Nel carcere di Milano Bollate c’è un teatro che contiene fino a 150 spettatori. Qui a salire sul palcoscenico è la compagnia formata da attori detenuti e non grazie al progetto Teatro In-Stabile della Cooperativa e.s.t.i.a..

«Le produzioni – spiega Michelina Capato, regista e presidente della cooperativa – nascono da chiacchierate informali nel gruppo. Due volte a settimana c’è il laboratorio e nei momenti di pausa si discute. Insieme a Renato Gabrielli, drammaturgo, cerchiamo di restituire il tema più urgente da affrontare. Ad esempio, l’ultimo è sulle migrazioni. Qui chi fa teatro ha una recidiva del 6%, ma il risultato è frutto di un certo modo di lavorare».

Hanno lavorato, invece, sull’affettività i detenuti del carcere di Torino. Con METÀ – Meditazioni sul Cantico dei Cantici il regista Claudio Montagna ha realizzato una rappresentazione esclusivamente ispirata ai temi dell’affettività in carcere e, in particolare, degli affetti familiari e coniugali. «Donne e uomini detenuti hanno messo in scena quei sentimenti che li toccano con grande forza, ma per i quali soffrono privazioni e lontananze – racconta Montagna – Perdere l’altra metà, chiunque essa sia, genitori, figli, amici, amori, “dimezza” nell’anima e forse nel corpo».


METÀ – Meditazioni sul Cantico dei Cantici è stato allestito da un gruppo di quattordici detenuti del Padiglione A della Casa Circondariale Lorusso Cutugno di Torino, che partecipano al laboratorio teatrale avviato a settembre da Franco Carapelle di Teatro e Società. Al loro fianco sul palco, per la prima volta, otto donne della sezione femminile del laboratorio di canto e recitazione corale.

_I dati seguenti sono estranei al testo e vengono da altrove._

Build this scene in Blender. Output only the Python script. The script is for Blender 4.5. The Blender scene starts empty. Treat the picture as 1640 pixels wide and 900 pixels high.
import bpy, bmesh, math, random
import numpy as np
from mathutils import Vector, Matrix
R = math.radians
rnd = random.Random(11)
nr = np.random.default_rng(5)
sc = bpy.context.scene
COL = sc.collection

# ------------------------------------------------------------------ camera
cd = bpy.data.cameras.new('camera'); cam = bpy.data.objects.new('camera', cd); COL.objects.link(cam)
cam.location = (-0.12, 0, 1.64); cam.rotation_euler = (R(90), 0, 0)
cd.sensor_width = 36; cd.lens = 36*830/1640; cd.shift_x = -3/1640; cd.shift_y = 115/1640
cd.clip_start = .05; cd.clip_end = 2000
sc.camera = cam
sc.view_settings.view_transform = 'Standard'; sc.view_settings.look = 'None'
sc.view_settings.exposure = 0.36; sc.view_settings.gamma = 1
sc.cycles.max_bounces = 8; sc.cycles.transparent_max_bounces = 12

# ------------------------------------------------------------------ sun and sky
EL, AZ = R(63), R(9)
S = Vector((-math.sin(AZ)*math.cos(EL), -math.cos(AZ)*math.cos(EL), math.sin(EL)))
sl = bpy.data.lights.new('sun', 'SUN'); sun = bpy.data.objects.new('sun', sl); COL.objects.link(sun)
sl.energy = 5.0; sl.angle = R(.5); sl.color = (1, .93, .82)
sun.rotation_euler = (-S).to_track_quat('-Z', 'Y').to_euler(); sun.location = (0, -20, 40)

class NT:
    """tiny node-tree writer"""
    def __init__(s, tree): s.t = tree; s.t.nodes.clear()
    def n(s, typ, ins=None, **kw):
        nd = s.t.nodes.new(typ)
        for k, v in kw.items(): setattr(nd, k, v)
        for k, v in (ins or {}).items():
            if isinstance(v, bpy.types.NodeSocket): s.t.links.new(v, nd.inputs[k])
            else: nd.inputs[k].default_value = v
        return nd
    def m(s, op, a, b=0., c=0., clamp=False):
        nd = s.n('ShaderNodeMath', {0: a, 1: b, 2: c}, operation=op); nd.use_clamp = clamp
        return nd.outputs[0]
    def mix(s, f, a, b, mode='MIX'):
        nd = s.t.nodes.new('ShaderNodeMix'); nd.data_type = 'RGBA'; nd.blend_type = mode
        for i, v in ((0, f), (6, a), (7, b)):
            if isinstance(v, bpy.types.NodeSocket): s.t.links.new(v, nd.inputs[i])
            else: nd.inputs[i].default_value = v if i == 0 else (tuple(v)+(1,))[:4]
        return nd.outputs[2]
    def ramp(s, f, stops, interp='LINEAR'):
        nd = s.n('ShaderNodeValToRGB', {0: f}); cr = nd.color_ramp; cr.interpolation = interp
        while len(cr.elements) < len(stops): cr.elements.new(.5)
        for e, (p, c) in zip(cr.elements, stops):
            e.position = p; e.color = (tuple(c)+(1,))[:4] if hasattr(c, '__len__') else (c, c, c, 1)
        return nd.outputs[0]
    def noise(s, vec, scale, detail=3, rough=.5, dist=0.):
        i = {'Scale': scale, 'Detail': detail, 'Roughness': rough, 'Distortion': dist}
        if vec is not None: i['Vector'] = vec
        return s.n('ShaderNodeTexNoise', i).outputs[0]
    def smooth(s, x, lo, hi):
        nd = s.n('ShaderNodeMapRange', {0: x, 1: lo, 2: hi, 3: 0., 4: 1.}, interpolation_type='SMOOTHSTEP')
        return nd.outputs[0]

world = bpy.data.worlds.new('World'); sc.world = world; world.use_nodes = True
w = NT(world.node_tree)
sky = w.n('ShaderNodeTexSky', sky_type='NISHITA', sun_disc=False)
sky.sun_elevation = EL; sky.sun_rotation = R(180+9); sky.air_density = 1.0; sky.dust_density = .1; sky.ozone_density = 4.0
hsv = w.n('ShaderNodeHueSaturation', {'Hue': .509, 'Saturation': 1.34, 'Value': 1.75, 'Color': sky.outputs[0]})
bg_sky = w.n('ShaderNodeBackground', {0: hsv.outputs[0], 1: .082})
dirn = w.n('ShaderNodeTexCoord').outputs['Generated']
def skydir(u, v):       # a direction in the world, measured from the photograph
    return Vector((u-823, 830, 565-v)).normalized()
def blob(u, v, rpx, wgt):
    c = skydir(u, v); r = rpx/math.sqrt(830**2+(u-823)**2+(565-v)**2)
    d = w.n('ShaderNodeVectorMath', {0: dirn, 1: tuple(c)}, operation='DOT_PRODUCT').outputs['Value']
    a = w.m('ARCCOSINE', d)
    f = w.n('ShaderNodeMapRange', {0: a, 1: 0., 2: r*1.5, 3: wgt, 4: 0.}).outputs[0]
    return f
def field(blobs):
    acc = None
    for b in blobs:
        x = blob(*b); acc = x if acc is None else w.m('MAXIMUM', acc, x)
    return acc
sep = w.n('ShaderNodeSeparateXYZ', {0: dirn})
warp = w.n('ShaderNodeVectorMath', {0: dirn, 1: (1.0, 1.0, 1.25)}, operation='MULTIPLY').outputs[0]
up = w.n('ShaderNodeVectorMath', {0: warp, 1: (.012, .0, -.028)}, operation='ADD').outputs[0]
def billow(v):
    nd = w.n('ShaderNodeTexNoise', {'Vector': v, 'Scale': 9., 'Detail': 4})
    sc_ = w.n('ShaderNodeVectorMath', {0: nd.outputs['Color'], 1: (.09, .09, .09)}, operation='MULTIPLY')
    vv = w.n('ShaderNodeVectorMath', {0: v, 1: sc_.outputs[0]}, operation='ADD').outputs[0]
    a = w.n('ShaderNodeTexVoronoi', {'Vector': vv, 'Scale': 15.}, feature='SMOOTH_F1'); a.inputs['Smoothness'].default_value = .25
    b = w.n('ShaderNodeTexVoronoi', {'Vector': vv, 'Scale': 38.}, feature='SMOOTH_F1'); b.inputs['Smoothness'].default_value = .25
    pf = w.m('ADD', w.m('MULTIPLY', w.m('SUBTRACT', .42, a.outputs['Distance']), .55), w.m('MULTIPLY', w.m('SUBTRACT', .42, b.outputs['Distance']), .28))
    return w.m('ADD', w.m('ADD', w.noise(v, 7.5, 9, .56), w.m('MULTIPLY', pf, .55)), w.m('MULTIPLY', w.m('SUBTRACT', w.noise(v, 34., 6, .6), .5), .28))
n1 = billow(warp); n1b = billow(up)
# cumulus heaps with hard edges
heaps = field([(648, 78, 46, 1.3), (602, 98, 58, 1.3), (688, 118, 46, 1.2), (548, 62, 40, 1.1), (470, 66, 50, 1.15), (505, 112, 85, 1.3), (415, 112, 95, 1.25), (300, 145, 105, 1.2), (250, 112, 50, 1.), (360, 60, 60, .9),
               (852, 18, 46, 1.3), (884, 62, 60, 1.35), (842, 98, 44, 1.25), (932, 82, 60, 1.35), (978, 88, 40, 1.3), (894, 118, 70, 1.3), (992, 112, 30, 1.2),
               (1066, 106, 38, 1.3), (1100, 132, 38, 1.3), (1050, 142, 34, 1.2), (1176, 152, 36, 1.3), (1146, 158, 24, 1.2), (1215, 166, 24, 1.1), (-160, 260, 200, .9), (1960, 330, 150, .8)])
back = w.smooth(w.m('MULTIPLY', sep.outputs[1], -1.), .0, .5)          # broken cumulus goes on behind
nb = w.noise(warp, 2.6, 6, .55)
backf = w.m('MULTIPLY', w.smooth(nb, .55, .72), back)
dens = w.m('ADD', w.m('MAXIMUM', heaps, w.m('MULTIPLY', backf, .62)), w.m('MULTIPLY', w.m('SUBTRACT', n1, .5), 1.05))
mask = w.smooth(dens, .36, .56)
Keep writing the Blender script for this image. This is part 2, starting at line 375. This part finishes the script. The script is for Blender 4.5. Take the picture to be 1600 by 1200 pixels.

Parole, emozioni e gesti delle numerose esperienze teatrali in carcere saranno protagoniste a novembre della quarta rassegna nazionale di teatro in carcere "Destini Incrociati", promossa dal Coordinamento Nazionale Teatro in Carcere e dal Ministero di Giustizia – Dipartimento dell’Amministrazione Penitenziaria.